The rows represent rules and the order in which Marketo Measure prioritizes the data. The first row has priority over the second row, the second row has priority over the third row, and so on. When determining what Marketing Channel & Subchannel to bucket touchpoints into, Marketo Measure reads top-down, left to right, until it finds a row that meets the criteria of the touchpoint. (If a touchpoint has a utm_source=Facebook
, the touchpoint is bucketed into the Social.Facebook channel due to rule 15 in the screenshot).
Marketo Measure comes with 12 default channels for your use. These channels correlate to platforms with which Marketo Measure is fully integrated. Whether you use them or not, do not remove them. If you do use one of these platforms, Bing Ads for example, but prefer to use a different naming convention for the channel or subchannel, you are able to update the name. An example is shown in the image below.
The structure of the rules is also important. The rules may look like repeated information and missing data but this structure is intentional. For accurate data sorting, it’s necessary to map each individual source to the appropriate channel separately–even sources sharing subchannels and channels. The more detailed and granular the rules are, the more insightful the results are. Basically, it is best practice to write a detailed rule for every marketing effort you want to track.
Consider the following situation: you have other ads that you do not want to track for some reason, or you receive visits to your website from a familiar channel, but not a familiar source. This situation could lead to data loss if Marketo Measure cannot find the appropriate rule to use to sort the data. To prevent this from happening, Marketo Measure advises you to break your rule over several rows.
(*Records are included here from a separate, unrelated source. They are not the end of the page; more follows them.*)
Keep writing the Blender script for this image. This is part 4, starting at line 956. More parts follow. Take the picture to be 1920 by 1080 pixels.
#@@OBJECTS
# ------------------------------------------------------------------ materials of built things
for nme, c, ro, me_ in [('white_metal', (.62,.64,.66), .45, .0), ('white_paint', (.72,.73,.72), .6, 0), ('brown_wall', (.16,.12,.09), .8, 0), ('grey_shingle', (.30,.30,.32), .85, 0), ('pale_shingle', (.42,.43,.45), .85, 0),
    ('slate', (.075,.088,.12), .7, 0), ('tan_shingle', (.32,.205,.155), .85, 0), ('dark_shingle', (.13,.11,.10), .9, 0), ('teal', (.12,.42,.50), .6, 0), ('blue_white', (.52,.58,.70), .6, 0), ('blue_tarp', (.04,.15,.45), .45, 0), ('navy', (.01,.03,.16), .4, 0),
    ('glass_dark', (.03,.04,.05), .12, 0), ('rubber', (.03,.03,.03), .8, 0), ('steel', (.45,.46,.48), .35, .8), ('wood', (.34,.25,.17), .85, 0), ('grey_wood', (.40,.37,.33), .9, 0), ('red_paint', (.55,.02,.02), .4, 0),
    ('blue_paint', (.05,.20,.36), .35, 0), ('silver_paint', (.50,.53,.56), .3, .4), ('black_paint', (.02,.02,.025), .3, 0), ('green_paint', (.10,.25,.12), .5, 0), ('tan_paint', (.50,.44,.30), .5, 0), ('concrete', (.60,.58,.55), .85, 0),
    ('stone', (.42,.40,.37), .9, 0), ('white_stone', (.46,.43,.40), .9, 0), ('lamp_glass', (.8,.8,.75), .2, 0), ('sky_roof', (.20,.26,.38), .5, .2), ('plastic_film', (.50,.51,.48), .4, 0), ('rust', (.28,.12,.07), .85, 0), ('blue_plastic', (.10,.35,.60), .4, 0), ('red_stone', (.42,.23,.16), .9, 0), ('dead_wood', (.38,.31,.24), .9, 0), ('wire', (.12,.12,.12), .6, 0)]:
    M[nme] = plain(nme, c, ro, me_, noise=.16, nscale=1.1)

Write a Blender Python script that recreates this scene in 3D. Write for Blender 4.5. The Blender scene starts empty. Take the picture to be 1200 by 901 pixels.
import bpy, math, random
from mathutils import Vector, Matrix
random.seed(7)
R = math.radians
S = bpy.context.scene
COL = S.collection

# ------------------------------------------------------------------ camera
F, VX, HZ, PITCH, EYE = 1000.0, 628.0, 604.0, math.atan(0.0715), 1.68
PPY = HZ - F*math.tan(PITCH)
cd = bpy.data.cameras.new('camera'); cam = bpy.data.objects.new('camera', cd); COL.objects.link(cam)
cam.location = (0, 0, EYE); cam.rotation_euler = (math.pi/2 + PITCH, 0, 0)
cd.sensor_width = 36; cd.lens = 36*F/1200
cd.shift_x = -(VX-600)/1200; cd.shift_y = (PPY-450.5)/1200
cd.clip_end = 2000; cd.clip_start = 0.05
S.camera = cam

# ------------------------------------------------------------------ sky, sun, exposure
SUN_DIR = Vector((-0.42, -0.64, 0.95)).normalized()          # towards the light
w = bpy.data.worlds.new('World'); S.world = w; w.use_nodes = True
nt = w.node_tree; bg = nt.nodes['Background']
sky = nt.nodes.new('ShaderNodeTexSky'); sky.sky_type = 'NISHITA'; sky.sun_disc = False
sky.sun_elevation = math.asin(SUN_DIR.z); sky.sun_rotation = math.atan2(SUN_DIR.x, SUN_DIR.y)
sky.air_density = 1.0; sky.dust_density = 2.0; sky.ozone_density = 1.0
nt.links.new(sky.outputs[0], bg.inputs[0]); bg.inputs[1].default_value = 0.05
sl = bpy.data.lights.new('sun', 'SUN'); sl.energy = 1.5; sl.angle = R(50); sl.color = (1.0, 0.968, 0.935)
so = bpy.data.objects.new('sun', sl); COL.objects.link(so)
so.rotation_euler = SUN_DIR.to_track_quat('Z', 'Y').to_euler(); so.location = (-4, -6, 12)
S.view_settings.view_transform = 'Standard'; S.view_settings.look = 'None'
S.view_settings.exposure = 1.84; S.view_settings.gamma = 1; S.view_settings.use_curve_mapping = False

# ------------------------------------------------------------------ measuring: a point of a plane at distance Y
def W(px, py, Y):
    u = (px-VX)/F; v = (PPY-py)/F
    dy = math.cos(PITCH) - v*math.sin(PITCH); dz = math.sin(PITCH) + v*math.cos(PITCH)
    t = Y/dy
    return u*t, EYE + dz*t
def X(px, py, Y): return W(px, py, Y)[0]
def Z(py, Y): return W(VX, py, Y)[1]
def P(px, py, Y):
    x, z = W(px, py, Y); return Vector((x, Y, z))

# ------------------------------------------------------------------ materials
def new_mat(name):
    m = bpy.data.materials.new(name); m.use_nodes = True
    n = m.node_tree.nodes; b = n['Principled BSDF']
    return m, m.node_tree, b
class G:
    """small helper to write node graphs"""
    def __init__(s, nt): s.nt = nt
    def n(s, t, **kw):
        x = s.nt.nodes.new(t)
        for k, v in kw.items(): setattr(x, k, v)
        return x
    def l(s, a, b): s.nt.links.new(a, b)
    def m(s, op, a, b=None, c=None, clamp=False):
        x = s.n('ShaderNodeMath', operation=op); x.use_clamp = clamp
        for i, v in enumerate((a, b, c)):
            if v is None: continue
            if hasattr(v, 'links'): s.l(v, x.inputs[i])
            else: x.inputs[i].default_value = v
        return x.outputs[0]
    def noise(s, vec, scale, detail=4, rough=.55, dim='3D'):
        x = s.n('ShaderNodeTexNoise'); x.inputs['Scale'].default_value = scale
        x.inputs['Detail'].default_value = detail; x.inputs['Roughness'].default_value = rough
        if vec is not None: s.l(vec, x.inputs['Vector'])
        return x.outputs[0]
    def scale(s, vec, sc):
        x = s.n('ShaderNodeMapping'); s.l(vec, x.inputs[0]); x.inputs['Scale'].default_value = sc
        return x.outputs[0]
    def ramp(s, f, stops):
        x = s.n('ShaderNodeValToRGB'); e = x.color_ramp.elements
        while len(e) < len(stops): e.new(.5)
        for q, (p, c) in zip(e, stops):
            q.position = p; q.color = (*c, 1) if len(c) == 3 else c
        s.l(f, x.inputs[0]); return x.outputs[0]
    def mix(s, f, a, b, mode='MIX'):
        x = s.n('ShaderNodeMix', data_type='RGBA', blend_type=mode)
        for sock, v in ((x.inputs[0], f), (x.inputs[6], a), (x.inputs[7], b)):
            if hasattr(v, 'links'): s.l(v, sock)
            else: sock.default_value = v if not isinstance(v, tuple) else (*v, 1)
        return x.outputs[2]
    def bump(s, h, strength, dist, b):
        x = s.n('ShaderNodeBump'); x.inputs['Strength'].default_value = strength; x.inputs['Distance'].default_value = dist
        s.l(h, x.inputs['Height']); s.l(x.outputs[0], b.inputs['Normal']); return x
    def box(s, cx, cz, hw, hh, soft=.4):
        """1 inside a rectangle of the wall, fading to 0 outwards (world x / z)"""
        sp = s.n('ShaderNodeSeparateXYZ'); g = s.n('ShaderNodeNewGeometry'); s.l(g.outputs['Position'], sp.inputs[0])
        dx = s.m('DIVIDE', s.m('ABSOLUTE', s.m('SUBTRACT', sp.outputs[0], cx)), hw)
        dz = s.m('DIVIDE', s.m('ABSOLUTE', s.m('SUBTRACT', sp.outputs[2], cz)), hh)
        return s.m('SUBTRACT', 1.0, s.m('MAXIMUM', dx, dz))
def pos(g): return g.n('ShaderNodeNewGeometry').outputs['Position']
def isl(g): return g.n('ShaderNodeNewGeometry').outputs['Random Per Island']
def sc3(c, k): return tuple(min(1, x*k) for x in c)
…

Each parameter or component of the rule is separately mapped to the channel. For instance, when Marketo Measure has Facebook data to sort, it looks for rules related to Facebook. It scans from top to bottom. In the example pictured below, Marketo Measure would understand that for the first Facebook subchannel, all it has to read is the source parameter to drop data into that rule’s bucket.
The next rule only asks for the medium parameter, so any data with that parameter is bucketed into this channel. Lastly for Facebook, any data coming from the Facebook URL is placed in the last Facebook bucket.
The default channel ‘Other’ exists to catch data that does not meet any rule’s criteria. Notice that some of the buckets in the Other channel contain asterisks (*). These asterisks represent wildcards that act as a catch-all.
Due to Marketo Measure logic working from top to bottom, the wildcard rule, indicated with an asterisk (*), should be placed at the very end of your rule sheet. All data that is not caught or sorted by the other rules is added to this wildcard bucket.
Below are more examples of wildcard logic:
- *email* = contains “email”
- *email = ends with “email”
- email* = starts with email
In addition, note that if you create a subchannel for one of your channels, you must create a subchannel for all rules under that channel. In other words, if you create one subchannel, you cannot leave the rest of the columns blank.